Posted on Monday 04 April 2016 @ 15:25  •  Back to main blog
Loch Ruthven is famous for its Slavonian Grebe population, shortly they will return and visitors can access the RSPB hide from the Croachy end of Loch Ruthven.

However that is not the only interesting part of the loch. Last week I took a walk round the other end of Loch Ruthven, near to Ruthven Farm, Abersky and Torness. ( If you do walk, please keep dogs on leads, and fasten any gate you go through and respect farming and shooting activities.)

This is a really interesting area, there is an ancient crannog out on the Loch, and the area has the feel of somewhere that has long been occupied.

The ground is marshy and great for bird watching. This is the time of year the wading birds come back to Stratherrick. In the evening you can hear the distinctive call of the whaup- (curlew) a burbling sound and the “wheep” of the peesies ( peewits), as well as the “drumming “ of the snipe- a noise made by the air rushing through their feathers as they do aerial manoevers!

One interpretation of the name Stratherrick is from the Gaelic “Yarrick”( Anglicised pronunciation) meaning the Strath of the peesies- that is something I like to think anyhow!!

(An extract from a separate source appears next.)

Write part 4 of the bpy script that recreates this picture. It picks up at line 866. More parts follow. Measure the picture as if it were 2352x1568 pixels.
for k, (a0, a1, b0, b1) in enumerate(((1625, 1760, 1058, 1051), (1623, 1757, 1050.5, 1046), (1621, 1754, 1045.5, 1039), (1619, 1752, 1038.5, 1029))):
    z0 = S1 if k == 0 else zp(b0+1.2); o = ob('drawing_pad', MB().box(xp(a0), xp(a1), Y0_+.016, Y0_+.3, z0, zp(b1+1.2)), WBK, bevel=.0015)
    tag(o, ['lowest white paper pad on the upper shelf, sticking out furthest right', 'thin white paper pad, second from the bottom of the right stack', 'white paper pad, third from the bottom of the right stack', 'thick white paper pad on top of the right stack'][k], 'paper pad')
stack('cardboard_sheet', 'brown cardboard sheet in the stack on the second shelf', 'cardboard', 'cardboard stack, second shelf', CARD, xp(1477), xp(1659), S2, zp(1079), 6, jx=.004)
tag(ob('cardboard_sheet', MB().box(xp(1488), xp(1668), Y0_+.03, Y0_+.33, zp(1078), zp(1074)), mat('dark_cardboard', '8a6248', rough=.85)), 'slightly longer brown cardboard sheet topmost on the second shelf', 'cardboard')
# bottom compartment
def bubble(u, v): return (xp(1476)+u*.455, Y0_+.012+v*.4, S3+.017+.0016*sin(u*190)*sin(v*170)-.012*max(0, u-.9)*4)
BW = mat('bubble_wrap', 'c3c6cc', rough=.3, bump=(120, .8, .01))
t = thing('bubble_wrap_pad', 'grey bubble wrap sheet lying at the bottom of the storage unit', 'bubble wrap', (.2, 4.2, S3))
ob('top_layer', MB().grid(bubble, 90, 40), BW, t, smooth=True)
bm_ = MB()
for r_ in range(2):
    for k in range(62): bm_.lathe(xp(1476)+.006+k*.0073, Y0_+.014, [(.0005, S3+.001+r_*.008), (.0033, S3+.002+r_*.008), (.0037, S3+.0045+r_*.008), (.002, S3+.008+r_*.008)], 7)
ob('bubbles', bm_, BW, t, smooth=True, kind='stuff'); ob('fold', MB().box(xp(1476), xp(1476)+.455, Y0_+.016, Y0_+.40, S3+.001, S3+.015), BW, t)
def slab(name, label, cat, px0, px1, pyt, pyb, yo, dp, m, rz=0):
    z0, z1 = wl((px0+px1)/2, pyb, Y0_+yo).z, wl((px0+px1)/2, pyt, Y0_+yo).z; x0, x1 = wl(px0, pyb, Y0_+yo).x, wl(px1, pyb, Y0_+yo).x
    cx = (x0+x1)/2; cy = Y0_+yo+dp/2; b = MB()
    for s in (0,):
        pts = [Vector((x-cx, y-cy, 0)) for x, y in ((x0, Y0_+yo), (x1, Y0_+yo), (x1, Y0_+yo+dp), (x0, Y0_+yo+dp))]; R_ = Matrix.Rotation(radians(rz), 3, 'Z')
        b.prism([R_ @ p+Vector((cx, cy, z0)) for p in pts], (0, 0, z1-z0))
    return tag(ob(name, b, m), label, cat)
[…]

Walking on the hills at this time of year is a joy- the vegetation is low and there may still be patches of snow. A great walk is from the top of the Suidhe Chumein (the highest point of the road between Mhitebridge and Fort Augustus) , where there is a viewpoint.and a new walking trail that takes you to above Loch Tarff, a magnificent view.

This is a lovely time of the year and on a clear day with bright skies, this area is at its best . Enjoy!